阿部孝則、猛追も撃沈…藤崎智、気配を殺して磐石の勝ち上がり 麻雀最強戦2021「男子プロ歴代王者決戦」観戦記【A卓】担当記者:masasio

トイトイではなくてもドラとのシャンポンならハネマン―

この微差の東2局で、テンパイ料のために【4ピン】を押す価値があったのかどうか。

本来の土田のバランス通りなら良いのだが、少し不安に感じた一局だった。

4

東3局に藤崎がマンガンをツモアガリ。

徐々に並びができてきた。

この局面白かったのが荒だ。

早々に2巡目テンパイ。

まずは【2ピン】を切ってテンパイを外していく。

「荒取らず」

この日解説の日本プロ麻雀連盟・瀬戸熊直樹プロによると、テンパイを外したり、イーシャンテンをリャンシャンテンに戻したりすることをこのように呼んだ時期があったそうだ。

荒の代名詞のテンパイ取らずが見られた。

そういえばこの瀬戸熊も鳳凰位3回のレジェンドだ。

荒は次巡に鳳凰を引いてテンパイ。

しかし待ちは不満なカン【2ソウ】

ここは再び「荒取らず」か?

今度はテンパイを取った!

少々意外な選択だ。

ドラの【6ソウ】を引くと即リーチに踏み切った。

しかし本手の藤崎が追いかけリーチ。

荒の待ちの【2ソウ】が3枚使われている。

絶体絶命に見えた荒だが最後の【2ソウ】を力強くツモアガリ。

裏ドラ1枚で2000/4000

藤崎のリーチ棒も回収してトップ目に立つ。

結果だけ見ればたまたまうまくいったように見えるが、荒なりの考えがあったように感じる。
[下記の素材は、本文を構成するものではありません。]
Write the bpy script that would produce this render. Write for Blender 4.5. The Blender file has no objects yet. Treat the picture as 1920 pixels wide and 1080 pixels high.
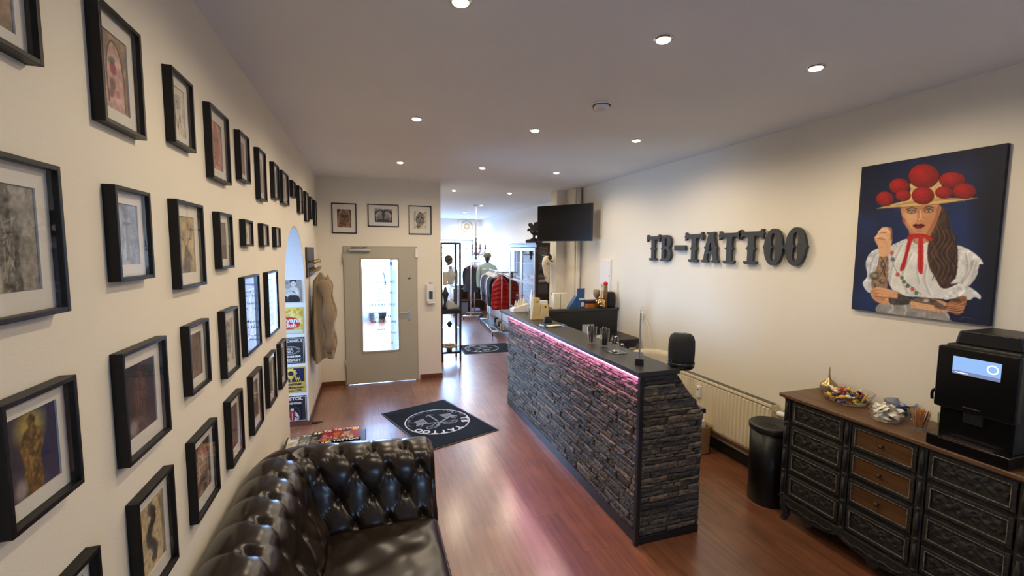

カン【3ピン】のテンパイは取らず、次巡のカン【2ソウ】のテンパイをとったということは、どこかでカン【2ソウ】リーチに踏み切る腹づもりだったのだろう。

確かに【3ピン】よりは【2ソウ】のほうが端にかかっている分アガリ易いだろう。

テンパイ取らずにこだわらなかった荒の柔軟な思考が垣間見えた一局だった。

11本場

荒が加速していく。

直前に切られたダブ【南】をスルー

カンチャンが多い手牌のため焦らない。

 一転カン【7ソウ】はチー。

急所はしっかり解消していく。

こう構えておけば南を安全牌としても使える。

【南】が鳴けて見事アガリをものにした。

確かに形が悪いため、1枚目の【南】を見送る選手は多いだろう。

しかし、カン【7ソウ】のチーから入って流れるようなアガリはまさに「今風のアガリ」

生涯現役を掲げる荒、若々しいアガリでリードを広げる。

2

そろそろ尻に火がついてきた土田、ドラドラのチャンス手。

ここはチートイツを強く見たか【2ピン】を切った。

自然にいくならもちろん【東】だし、タンヤオで仕掛けも見るなら【1ピン】

そもそも前巡に【發】を切るなら【東】を切ったほうが良いだろう(【東】はオタ風)

土田らしい常識にとらわれない一打・・・と言うこともできるが、チートイツにこだわりすぎているようにも見える。

【9ピン】を引いて打【6ソウ】

もうチートイツ一直線だ。

【6ソウ】【6ソウ】【4ソウ】とツモ切り、荒にドラの【8ソウ】まで切られてしまった。